I now realise that you have to take them in the order from the closest.. but i guess you have to live with it

A perpendicular bisector between two points (in this case the new node added and closest node not yet excluded or included) is the symmetry line between those points.
by shadow i meant everything behind this line (in the new node pov)

Reason for this is (look at the picture) if there was to be a node inside the bisectors it would form a triangle with shorter distance to the inner node (new node) than to the outher, and thus an edge to the outher node would potentially be broken. However this is not possible for any node outside.

[wossname]

Mmm. Right, I'll take your word for it.

[kedaman]

here's an update

btw: don't take what i say for granted, I could be wrong too.
In the figure:
yellow node: the new node
red node: an arbitrary node you test
Redline: the perpendicular bisector between yellow and red
yellow circle: with radius=distance to the arbitrary node

blue node: This one is inside the bisector - therefore don't exclude it (draw a line from it to the red one and then to the yellow, and see which is shorter, you'll find that if its shorter then it will link to yellow, thus edge to red might break)
green node: This one is outside the bisector - therefore exclude it (it has shorter way to the red node and thus the yellow node can't affect it)
purple node: This is a special case, because its within the circle, which means that it can connect to yellow even if its outside the bisector, so don't exclude it.

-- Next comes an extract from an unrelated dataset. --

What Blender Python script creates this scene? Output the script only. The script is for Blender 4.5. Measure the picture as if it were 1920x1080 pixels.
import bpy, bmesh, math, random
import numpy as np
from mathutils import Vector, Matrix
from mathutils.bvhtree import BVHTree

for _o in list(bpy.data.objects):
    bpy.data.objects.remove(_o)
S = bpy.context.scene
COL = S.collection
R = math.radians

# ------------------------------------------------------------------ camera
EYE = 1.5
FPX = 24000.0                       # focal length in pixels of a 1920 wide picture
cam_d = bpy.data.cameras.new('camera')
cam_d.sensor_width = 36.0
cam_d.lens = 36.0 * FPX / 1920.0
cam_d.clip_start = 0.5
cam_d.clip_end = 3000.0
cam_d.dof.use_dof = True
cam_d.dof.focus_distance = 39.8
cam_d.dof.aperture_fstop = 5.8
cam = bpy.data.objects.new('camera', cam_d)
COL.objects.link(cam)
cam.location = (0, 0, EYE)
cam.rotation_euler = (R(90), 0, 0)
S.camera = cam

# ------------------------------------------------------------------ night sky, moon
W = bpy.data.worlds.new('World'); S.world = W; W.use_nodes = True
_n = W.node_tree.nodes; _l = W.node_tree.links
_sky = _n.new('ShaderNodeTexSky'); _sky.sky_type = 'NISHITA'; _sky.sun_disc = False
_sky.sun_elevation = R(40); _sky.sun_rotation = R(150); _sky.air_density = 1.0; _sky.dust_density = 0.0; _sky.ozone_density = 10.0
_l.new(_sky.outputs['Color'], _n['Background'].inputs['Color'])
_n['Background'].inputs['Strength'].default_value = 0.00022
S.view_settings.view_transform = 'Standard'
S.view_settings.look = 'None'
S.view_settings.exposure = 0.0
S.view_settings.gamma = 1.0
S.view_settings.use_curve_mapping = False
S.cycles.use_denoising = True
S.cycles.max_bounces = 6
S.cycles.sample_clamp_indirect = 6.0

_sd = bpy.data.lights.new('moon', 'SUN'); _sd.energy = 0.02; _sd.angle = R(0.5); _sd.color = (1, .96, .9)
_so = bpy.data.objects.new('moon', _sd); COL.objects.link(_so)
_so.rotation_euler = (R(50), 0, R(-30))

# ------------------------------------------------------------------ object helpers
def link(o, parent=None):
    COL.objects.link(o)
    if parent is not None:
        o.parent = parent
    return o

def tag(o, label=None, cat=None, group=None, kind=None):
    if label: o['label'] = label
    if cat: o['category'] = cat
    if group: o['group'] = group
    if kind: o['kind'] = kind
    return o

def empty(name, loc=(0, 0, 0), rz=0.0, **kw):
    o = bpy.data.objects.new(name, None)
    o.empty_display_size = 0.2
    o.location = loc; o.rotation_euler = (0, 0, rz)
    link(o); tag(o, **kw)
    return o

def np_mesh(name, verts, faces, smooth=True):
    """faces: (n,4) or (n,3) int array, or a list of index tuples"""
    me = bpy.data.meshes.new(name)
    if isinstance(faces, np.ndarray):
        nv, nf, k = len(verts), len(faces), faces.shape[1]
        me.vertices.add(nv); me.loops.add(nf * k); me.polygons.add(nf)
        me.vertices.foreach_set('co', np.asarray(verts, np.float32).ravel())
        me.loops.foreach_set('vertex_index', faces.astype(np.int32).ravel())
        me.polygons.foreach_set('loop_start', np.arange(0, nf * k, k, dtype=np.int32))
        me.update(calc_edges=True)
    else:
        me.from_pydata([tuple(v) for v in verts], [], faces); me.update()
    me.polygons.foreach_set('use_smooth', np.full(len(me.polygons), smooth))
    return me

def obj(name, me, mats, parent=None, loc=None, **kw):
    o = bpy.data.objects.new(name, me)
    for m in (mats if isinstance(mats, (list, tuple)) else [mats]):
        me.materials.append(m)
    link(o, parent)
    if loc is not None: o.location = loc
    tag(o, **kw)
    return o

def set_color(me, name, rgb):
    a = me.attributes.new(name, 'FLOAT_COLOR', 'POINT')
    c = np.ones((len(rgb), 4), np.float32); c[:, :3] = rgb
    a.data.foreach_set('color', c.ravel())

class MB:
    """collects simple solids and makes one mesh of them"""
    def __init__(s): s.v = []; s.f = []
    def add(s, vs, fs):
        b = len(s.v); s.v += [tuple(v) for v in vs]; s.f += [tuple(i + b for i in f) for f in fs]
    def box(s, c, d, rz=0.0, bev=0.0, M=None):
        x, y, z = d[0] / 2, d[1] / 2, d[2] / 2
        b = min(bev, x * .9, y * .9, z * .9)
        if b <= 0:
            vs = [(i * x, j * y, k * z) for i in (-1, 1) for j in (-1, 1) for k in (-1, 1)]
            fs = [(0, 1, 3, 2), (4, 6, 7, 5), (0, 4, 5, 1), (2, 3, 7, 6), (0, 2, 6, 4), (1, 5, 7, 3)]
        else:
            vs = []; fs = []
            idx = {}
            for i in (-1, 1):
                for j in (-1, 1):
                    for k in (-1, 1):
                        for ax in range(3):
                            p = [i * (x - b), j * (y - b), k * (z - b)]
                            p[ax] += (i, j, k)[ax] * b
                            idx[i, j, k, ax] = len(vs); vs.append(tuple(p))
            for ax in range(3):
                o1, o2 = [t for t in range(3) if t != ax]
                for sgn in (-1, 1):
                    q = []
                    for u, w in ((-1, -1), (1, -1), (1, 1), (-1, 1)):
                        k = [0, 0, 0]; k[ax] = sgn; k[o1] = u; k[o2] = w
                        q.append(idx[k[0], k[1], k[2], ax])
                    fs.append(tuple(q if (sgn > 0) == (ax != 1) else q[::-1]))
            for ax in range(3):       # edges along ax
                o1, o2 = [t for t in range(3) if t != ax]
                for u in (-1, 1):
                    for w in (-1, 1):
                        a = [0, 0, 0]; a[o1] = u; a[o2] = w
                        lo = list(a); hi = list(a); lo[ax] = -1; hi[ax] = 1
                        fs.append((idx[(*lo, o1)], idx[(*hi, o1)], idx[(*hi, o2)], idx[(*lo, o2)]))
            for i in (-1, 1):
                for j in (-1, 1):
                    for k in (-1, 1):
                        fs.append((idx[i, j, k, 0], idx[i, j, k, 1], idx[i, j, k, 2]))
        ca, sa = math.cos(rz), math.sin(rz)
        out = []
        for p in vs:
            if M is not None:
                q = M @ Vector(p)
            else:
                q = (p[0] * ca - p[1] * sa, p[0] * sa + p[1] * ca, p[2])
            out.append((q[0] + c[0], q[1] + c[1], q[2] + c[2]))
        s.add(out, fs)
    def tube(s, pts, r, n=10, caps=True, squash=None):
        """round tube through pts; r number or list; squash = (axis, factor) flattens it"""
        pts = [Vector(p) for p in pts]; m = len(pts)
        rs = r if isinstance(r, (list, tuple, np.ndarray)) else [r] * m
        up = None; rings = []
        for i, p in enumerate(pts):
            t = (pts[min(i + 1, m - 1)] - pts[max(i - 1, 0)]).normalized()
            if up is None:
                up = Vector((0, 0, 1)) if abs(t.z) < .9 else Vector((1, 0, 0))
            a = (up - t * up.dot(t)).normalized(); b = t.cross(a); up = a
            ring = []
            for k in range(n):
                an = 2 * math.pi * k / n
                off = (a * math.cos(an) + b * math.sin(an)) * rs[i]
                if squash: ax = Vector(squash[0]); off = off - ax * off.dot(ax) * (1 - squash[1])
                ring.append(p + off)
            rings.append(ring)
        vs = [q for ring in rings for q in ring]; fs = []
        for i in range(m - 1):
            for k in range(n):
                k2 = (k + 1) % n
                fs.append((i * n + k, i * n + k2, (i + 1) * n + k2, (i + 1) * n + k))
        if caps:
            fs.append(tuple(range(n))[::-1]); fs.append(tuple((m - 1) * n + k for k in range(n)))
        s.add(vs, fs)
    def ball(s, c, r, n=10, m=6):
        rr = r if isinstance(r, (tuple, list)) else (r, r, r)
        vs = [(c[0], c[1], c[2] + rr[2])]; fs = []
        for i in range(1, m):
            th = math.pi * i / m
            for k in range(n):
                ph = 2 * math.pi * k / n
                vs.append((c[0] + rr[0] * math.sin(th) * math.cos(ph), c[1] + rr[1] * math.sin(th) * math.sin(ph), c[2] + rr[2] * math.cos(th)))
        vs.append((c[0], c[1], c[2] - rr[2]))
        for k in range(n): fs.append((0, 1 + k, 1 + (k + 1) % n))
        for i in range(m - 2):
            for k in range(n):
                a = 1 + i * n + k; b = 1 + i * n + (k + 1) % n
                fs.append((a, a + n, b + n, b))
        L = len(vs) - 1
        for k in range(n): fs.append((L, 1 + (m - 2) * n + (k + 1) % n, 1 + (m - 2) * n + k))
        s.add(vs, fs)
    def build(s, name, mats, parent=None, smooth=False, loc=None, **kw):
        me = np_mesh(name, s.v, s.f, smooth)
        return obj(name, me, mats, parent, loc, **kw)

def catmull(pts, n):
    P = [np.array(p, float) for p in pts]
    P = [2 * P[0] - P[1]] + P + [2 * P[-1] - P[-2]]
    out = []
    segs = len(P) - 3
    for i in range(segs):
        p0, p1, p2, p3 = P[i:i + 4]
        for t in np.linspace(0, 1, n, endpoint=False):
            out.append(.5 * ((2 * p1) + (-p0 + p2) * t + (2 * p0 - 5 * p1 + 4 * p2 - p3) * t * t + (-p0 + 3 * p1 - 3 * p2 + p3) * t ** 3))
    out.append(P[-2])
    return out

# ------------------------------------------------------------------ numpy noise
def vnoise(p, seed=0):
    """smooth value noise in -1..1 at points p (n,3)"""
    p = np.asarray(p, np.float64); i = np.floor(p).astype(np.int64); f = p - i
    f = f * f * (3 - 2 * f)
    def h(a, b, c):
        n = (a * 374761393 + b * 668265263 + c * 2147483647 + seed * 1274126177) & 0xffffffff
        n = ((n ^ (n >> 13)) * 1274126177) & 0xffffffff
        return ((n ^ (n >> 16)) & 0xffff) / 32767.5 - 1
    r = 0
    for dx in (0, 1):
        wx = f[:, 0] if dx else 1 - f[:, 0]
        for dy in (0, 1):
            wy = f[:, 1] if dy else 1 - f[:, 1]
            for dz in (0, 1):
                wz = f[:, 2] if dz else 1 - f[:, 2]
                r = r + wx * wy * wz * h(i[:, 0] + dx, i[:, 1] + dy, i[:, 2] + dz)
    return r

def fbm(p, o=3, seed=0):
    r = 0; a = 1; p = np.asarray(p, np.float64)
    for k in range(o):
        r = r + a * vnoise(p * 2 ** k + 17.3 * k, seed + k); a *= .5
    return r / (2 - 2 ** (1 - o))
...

This way you wont have to start from the closest node which saves time again. The algorithm is:
Take any node not excluded or included
make up equation for bisector and take every node behind it and outside the circle, and exclude them (including those earlier included). The node itself is included.
keep going til there are no free nodes left, and voila you have localized all affected nodes.